Texas Historical Marker

Cherokee Trace

Longview · Gregg County · placed 1967

Native HistoryTexas Revolution

Hear Duane tell it

Gregg County, Texas

Duane's take

Here's how the official marker tells it, and I'll do my best to give it its due. Now settle in, because this is a road that carries a whole lot of history — and a whole lot of heartbreak. We're talking about the Cherokee Trace.

In 1821, near this very site, Cherokee Indians blazed a trail stretching all the way from near Nacogdoches, Texas, up to their home reservation at White River, Arkansas. And they didn't just hack through the brush and call it done. They slashed trees to mark the way, cleared the path, planted Cherokee roses along the route, and established camps at the springs.

That's not just trail-cutting — that's craftsmanship. That's people saying, we know this land, and we're going to tend it. Now once a trail like that exists, word gets around.
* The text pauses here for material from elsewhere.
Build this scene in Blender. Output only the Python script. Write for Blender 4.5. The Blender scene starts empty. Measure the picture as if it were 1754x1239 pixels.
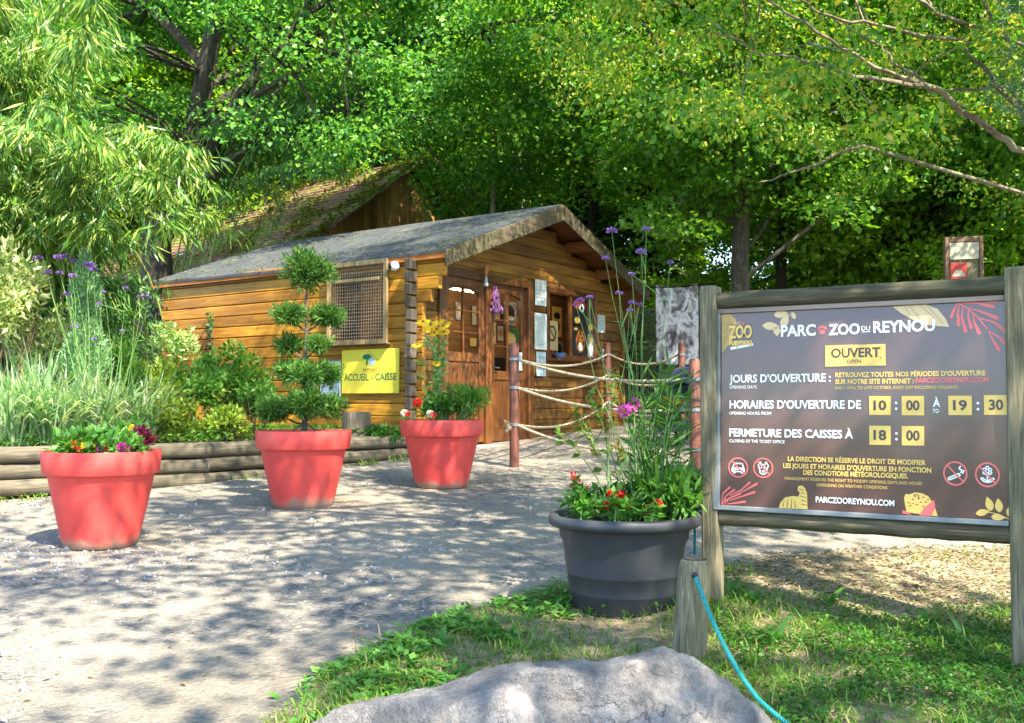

Sam Houston — friend of the Cherokees, and a man who knew the value of a good road — used this trace on his move to Texas. David Crockett traveled it. Soldiers of the Texas Revolution passed through.

And then came the thousands of immigrants, boots and wagon wheels wearing the path a little deeper with every passing year. For a while, this trail connected people and places in a way that must have seemed like it would last forever. But here's where the story turns, and you feel it coming like a change in the weather.

After June 1839, Texas settlers drove the Cherokees out of the state. The very people who had blazed this trail, who had planted those roses and set those camps at the springs — they were forced to depart over it. The trail they had made became the road they were made to leave on.

Others traveled it for years after that. The roses, I'd imagine, kept blooming all the same.

What the marker says

In 1821 near this site, Cherokee Indians blazed a trail from near Nacogdoches, Texas, to their home reservation at White River, Ark. They slashed trees, cleared path, planted "Cherokee" roses, and established camps at springs. Used by Sam Houston, friend of the Cherokees, on his move to Texas; by David Crockett, other soldiers of the Texas Revolution, and thousands of immigrants. After June 1839, when Texas settlers drove the Cherokees out of the state, the Indians departed over this trail; others traveled it for years thereafter.